-- BEGIN --

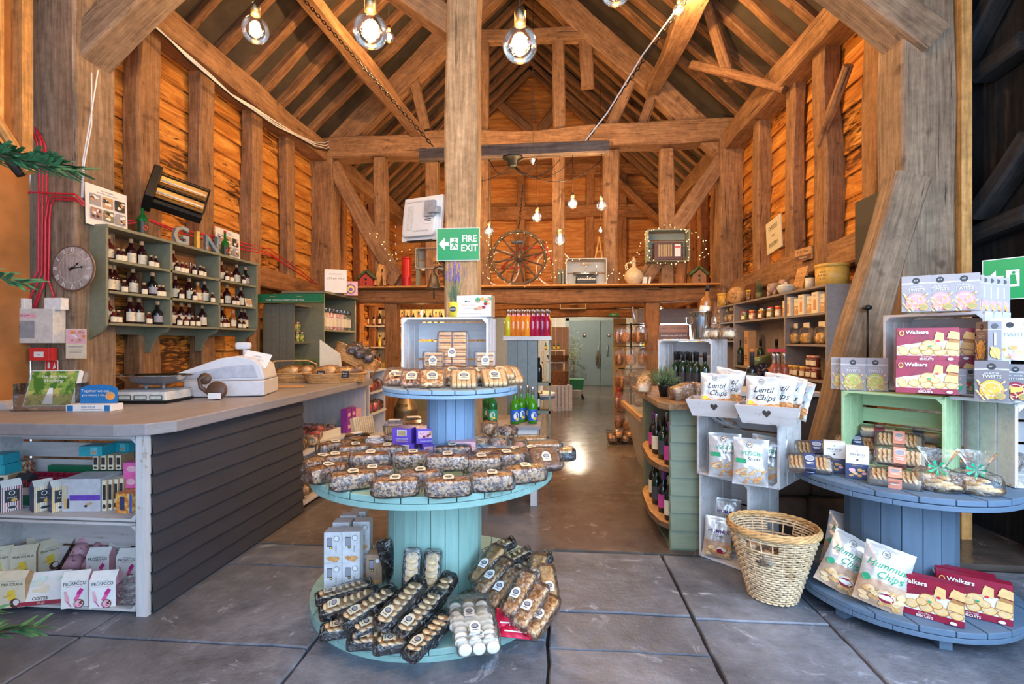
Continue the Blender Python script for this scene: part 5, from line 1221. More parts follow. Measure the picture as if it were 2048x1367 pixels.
for i,(px,py,z,lab)in enumerate(((960,905,0,'crinkled clear bag right of the blue column, front one'),(998,908,0,'crinkled clear bag right of the blue column, middle one'),(1015,898,.04,'crinkled clear bag leaning on top of the others behind the nut cake'),(978,890,.05,'crinkled clear bag nearest the blue column at the back'),(1040,915,0,'crinkled clear bag beside the black nut tray'))):
 p=put(px,py,MTOP,.05);pf[i%3]((p.x,p.y,MTOP+.002+z),face_cam(p)+.4*i,lab,'crinkled snack bags on the mint table')
def p_nuttray(label,fill):
 t=thing('nut_tray',label,'tray');mb=MB();mb.box((0,0,.022),(.19,.10,.044),TRAYB,taper=1.1)
 for k in range(16):mb.box((-.085+.0113*k,-.054,.025),(.004,.006,.036),TRAYB)
 mb.build('tray',t);mb=MB();mb.rbox((0,0,.046),(.19,.10,.02),fill,n=5,p=6,jit=.004);mb.build('nuts',t);mb=MB();mb.rbox((0,0,.03),(.235,.125,.07),FILMW,n=6,p=7,jit=.004);mb.build('wrapper',t);return t
nt_=Stamp(p_nuttray('x',NUTS))
for px,py,z,lab in((1085,915,.02,'black fluted tray of mixed nuts at the right rim'),(1062,895,.0,'black fluted tray of nuts behind the front one'),(1110,922,.0,'black fluted tray beneath the brownie slab')):
 p=put(px,py,MTOP,.05);nt_((p.x,p.y,MTOP+.003+z),face_cam(p)+.15,lab,'fluted nut trays')
# ---- goods on the blue drum
g='wrapped slices on the blue drum'
sp1=Stamp(p_slicepack('wrapped_slices','x',BARK,.105,.12,.028,1));sp2=Stamp(p_slicepack('wrapped_slices','x',BISC2,.13,.13,.032,5));sp3=Stamp(p_slicepack('wrapped_slices','x',FLOR,.13,.13,.032,1))
SL=[(786,766,-.25,sp1,0,'nut slab with round label at the left rim of the blue drum'),(820,770,-.1,sp1,.0,'small nut slab second from the left on the blue drum'),(861,771,.0,sp3,.0,'large nut slab with cream label at the front of the blue drum'),(925,772,.02,sp2,0,'pack of shortbread fingers at the front of the blue drum'),(986,769,.2,sp2,0,'pack of pale biscuit fingers right of the shortbread pack'),(1017,763,.45,sp2,.0,'pack of pale biscuit fingers at the right rim of the blue drum'),(800,750,-.2,sp1,.012,'nut slab in the second row at the left of the blue drum'),(835,752,-.1,sp3,.012,'nut slab in the second row behind the large one'),(880,752,.0,sp1,.035,'nut slab in the second row in front of the white crate'),(905,750,.1,sp3,.035,'nut slab in the second row under the wafer packs'),(962,752,.15,sp2,.035,'biscuit finger pack in the second row at right'),(1000,750,.35,sp2,.035,'biscuit finger pack in the second row at the right rim')]
for px,py,tr,st,lf,lab in SL:
 p=put(px,py+6,BTOP,.02)if lf==0 else at(px,700,D=2.93)-Vector((0,.04,0));tilt=.62 if lf==0 else.35
 st((p.x,p.y+.04,BTOP+.004+.06*math.sin(tilt)+lf),(tilt,0,face_cam(p)+tr),lab,g)
cc=at(897,700,D=3.08)
p_crate('white crate standing on the blue drum holding wrapped wafers',(.53,.34,.40),painted('fresh_white_crate',(.70,.70,.72),(.4,.35,.3),.25,axis=0),(cc.x,cc.y+.06,BTOP+.003),YAW-.10,(3,3,2))
wf2=p_wafer('wrapped_wafers','tall double stack of brown wafers with oval label inside the white crate',.23,11,2);p=at(905,690,D=3.02);wf2 .location=(p.x,p.y,BTOP+.085);wf2 .rotation_euler=(-.12,0,.05)
wf=Stamp(p_wafer('wrapped_wafers','x',.085,5,1,.10));g='short wafer packs inside the white crate'
for px,z,lab in((868,.02,'short wafer pack at the left inside the white crate'),(908,.02,'short wafer pack under the tall stack'),(942,.02,'short wafer pack right of the middle in the crate'),(970,.02,'short wafer pack at the right inside the crate'),(905,.0,'short wafer pack lying low in the middle')):
 p=at(px,720,D=2.96 if z else 2.9);wf((p.x,p.y,BTOP+.02+(0 if z else-.015)),rnd.uniform(-.2,.2),lab,g,(1,1,1)if z else(1,.6,.6))
for px,z in((868,.108),(970,.108)):
 p=at(px,720,D=2.98);wf((p.x,p.y,BTOP+z),rnd.uniform(-.2,.2),'short wafer pack stacked second at the %s inside the crate'%('left' if px<900 else 'right'),g)
CT2=BTOP+.405
b_=p_carton('printed_box','white cardboard box with a picture of steak on top of the white crate','box',.21,.09,.125,WHITE,lambda f,w_,h_:f.text(-w_*.2,h_*.72,'Mini',h_*.14,INK,bold=.02).text(-w_*.16,h_*.54,'BRANDY SNAPS',h_*.12,SALM,cond=.8,bold=.01).rect(-w_*.15,h_*.38,w_*.3,h_*.02,GREYP).blobs(w_*.25,h_*.6,w_*.4,h_*.5,14,w_*.07,[BISC,SALM,WINE,GRNL,BROWNP],2).rect(0,h_*.15,w_*.9,h_*.015,GREYP),BROWNP);p=at(952,620,D=3.0);b_.location=(p.x,p.y,CT2);b_.rotation_euler=(0,0,-.12)
t=thing('potted_lavender','lavender in a yellow printed tin on top of the white crate','plant',(at(908,620,D=3.0).x,at(908,620,D=3.0).y,CT2))
mb=MB();mb.lathe([(.030,0),(.036,.085),(.037,.088)],YEL,18);mb.build('pot',t);mb=MB();Face(mb,(0,-.0355,.045)).oval(0,0,.022,.016,INK,14).text(0,0,'LAVENDER',.008,WHITE);mb.build('paper_label',t)
LGR=M('lavender_leaf',(.16,.22,.12),.8,var=.3);LPU=M('lavender_flower',(.20,.14,.42),.8,var=.3);mb=MB();m2=MB();q=random.Random(4)
for k in range(46):
 a,e=q.uniform(0,6.28),q.uniform(.0,.035);h_=q.uniform(.08,.22);x0,y0=e*.7*math.cos(a),e*.7*math.sin(a);x1,y1=e*1.9*math.cos(a),e*1.9*math.sin(a)
 mb.tube([(x0,y0,.085),((x0+x1)/2,(y0+y1)/2,.085+h_*.6),(x1,y1,.085+h_)],.0012,LGR,4)
 for j in range(3):mb.add([(x0,y0,.085+h_*.15*j),(x0+q.uniform(-.03,.03),y0+q.uniform(-.03,.03),.11+h_*.2*j),(x0+.004,y0,.09+h_*.15*j)],[(0,1,2)],LGR)
 if h_>.12:
  for j in range(5):m2 .ball((x1,y1,.085+h_+j*.007),.0042,LPU,6)
mb.build('stems',t);m2 .build('flowers',t)
# ---- bottom disc goods
g='black cookie trays on the mint base';ZB=.062
ct=Stamp(p_cookietray());CK=[(690,1196,.030,.10,-1.05,.0,'black cookie tray at the upper left of the pile, pointing right'),(702,1222,.055,.20,-1.10,.25,'black cookie tray across the left of the pile, second down'),(741,1232,.075,.25,-.75,.1,'black cookie tray left of the middle of the pile'),(764,1256,.035,.15,-.85,.1,'black cookie tray beneath the middle one, pointing right'),(805,1234,.085,.45,-.55,.1,'black cookie tray with pale biscuits on top at the middle of the pile'),(843,1250,.050,.35,-.50,.1,'black cookie tray right of the middle, steeply tilted'),(862,1290,.010,.25,-.55,.0,'black cookie tray at the front right of the pile'),(812,1294,.004,.0,-1.25,.0,'black cookie tray lying flat at the front of the pile'),(705,1265,.002,.0,-1.2,.0,'black cookie tray lying flat at the left under the others'),(760,1290,.002,.0,-1.4,.0,'black cookie tray lying flat at the front left of the pile'),(876,1225,.04,.5,-.45,.0,'black cookie tray behind the meringue boxes'),(720,1240,.0,.0,-1.1,.0,'black cookie tray mostly hidden under the left trays'),(845,1268,.0,.0,-.7,.0,'black cookie tray mostly hidden under the right trays')]
for px,py,z,pi_,yw,ro,lab in CK:
 p=put(px,py,ZB+z);ct((p.x,p.y,ZB+.003+z+.11*math.sin(pi_)),(pi_,ro,yw),lab,g)
for px,dx,lean,lab in((812,0,1.22,'black cookie tray standing upright against the mint core, left of two'),(856,0,1.25,'black cookie tray standing upright against the mint core, right of two')):
 p=put(px,1236,ZB);ct((p.x,CY-.32,ZB+.15),(lean,0,.12 if px<830 else-.05),lab,g)
p=put(768,1190,ZB);ct((p.x,p.y+.04,ZB+.14),(1.25,0,2.7),'black cookie tray standing on end showing its dark back',g)
tb=Stamp(p_carton('cookie_carton','x','carton',.092,.075,.162,M('white_grey_carton',(.62,.61,.62),.45),art_tallbox,WHITE));g='white cookie cartons on the mint base'
for px,py,n_,lab in((670,1186,2,'front left'),(706,1184,2,'front right'),(686,1160,2,'second row left'),(726,1158,2,'second row right'),(700,1142,2,'back row left'),(719,1132,2,'back row right')):
 p=put(px,py,ZB,.035)
 for k in range(n_):tb((p.x,p.y,ZB+.001+.163*k),.12,'white cookie carton with cookie picture, %s column, %s'%(lab,('lower','upper')[k]),g)
kb=Stamp(p_carton('brown_carton','x','carton',.085,.08,.17,M('tan_carton',(.40,.25,.16),.5),art_tallbox));
for px,py,lab in((752,1170,'brown cookie carton right of the white cartons, front'),(765,1150,'brown cookie carton right of the white cartons, behind')):kb(put(px,py,ZB,.04),.1,lab,'brown cartons')
fb=Stamp(p_clearbag('wrapped_florentines','x','biscuits',FLOR));fc=Stamp(p_clearbag('wrapped_cookies','x','biscuits',BISC));g='clear packs of florentines on the mint base'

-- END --

#### [Task brief]
Copy every line that includes the string "picture" from the material above.

#### [Reply]
Continue the Blender Python script for this scene: part 5, from line 1221. More parts follow. Measure the picture as if it were 2048x1367 pixels.
b_=p_carton('printed_box','white cardboard box with a picture of steak on top of the white crate','box',.21,.09,.125,WHITE,lambda f,w_,h_:f.text(-w_*.2,h_*.72,'Mini',h_*.14,INK,bold=.02).text(-w_*.16,h_*.54,'BRANDY SNAPS',h_*.12,SALM,cond=.8,bold=.01).rect(-w_*.15,h_*.38,w_*.3,h_*.02,GREYP).blobs(w_*.25,h_*.6,w_*.4,h_*.5,14,w_*.07,[BISC,SALM,WINE,GRNL,BROWNP],2).rect(0,h_*.15,w_*.9,h_*.015,GREYP),BROWNP);p=at(952,620,D=3.0);b_.location=(p.x,p.y,CT2);b_.rotation_euler=(0,0,-.12)
 for k in range(n_):tb((p.x,p.y,ZB+.001+.163*k),.12,'white cookie carton with cookie picture, %s column, %s'%(lab,('lower','upper')[k]),g)